▶ _Task goal_: The exercise asks you to copy every line below in which "pixels" appears.

--- Begin ---

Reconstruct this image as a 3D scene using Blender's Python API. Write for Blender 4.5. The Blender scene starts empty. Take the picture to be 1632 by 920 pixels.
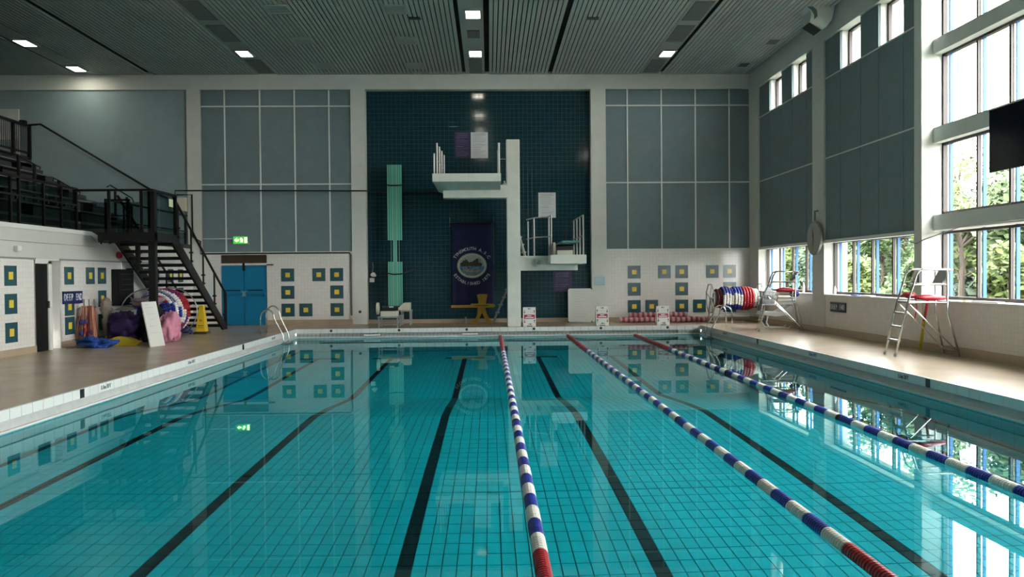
import bpy, math, random
from mathutils import Vector, Matrix, noise as mnoise
random.seed(7)
PI = math.pi
S = bpy.context.scene
COL = S.collection

# ------------------------------------------------------------------ camera
FPX = 1270.0                      # focal length in pixels of a 1632 px wide frame
cam_d = bpy.data.cameras.new('camera')
cam_d.sensor_width = 36.0
cam_d.lens = FPX * 36.0 / 1632.0
cam_d.clip_start, cam_d.clip_end = 0.05, 400
cam = bpy.data.objects.new('camera', cam_d)
COL.objects.link(cam)
YAW, PITCH, ROLL = math.atan(35.83 / FPX), math.atan(20.31 / FPX), 0.0085
cam.matrix_world = Matrix.Translation((0, 0, 1.6)) @ Matrix.Rotation(-YAW, 4, 'Z') @ \
    Matrix.Rotation(PI / 2 - PITCH, 4, 'X') @ Matrix.Rotation(-ROLL, 4, 'Z')
S.camera = cam

# ------------------------------------------------------------------ sky, exposure
wd = bpy.data.worlds.new('overcast_sky')
S.world = wd
wd.use_nodes = True
bg = wd.node_tree.nodes['Background']
bg.inputs[0].default_value = (1.0, 0.99, 0.97, 1)
bg.inputs[1].default_value = 13.0
LAMP = 16.0
S.view_settings.view_transform = 'Standard'
S.view_settings.look = 'None'
S.view_settings.gamma = 1.0
S.view_settings.use_curve_mapping = False
S.view_settings.exposure = 0.95
cy = S.cycles
cy.max_bounces = 14
cy.diffuse_bounces = 5
cy.glossy_bounces = 6
cy.transmission_bounces = 8
cy.transparent_max_bounces = 24
cy.sample_clamp_indirect = 6.0
cy.caustics_refractive = True
cy.caustics_reflective = False
cy.blur_glossy = 0.5
cy.use_denoising = True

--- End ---

▶ _Answer for the task_:
Reconstruct this image as a 3D scene using Blender's Python API. Write for Blender 4.5. The Blender scene starts empty. Take the picture to be 1632 by 920 pixels.
FPX = 1270.0                      # focal length in pixels of a 1632 px wide frame